Posts by Emily Wolfteich

Saudade and the Untranslatable

Emily Wolfteich asks: Does untranslatable mean unattainable?

It began with a tattoo—or, rather, the idea for one. Small, I thought, with narrow script like the scratch of an EKG, on the back of my neck or perhaps my shoulder blade. Beauty in simplicity. It was the first tattoo I had ever considered; I needed something that had meaning to me, and this word in particular—this untranslatable word meant to evoke rather than merely name, to be felt rather than read—was as familiar to me as if I’d always known it.

The definition of saudade is as varied as its definers, and the latter span miles and centuries. Most understand it as a sense of sweet nostalgia for someone, or something, that one has lost and may never find again. Manuel de Melo called it “a pleasure you suffer, an ailment you enjoy.” Saudade describes the lingering losses from the past, whether they be people left behind or times of our lives that we are loath to forget, and the bittersweet pleasure of those memories. It describes a thousand nuances of the same state of being. More than nostalgia; less than yearning. And very, very Portuguese. Maybe, in fact, too Portuguese for me to own it.

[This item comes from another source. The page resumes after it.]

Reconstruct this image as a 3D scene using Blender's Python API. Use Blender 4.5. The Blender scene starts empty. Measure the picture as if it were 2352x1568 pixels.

What do we mean when we say that a word is untranslatable? Do we mean that it’s inaccessible? The idea of translation is that we can convey meaning from one language to another, but that’s of course not always so simple. Many languages have their own words that lack direct translations—the French have retrouvailles, the idea of finding someone again after a long time, and the Germans amusingly have verschlimmbessern, a verb that means to make something worse while trying to improve it. It’s not that we can’t explain these words—only that it will take us a bit more time.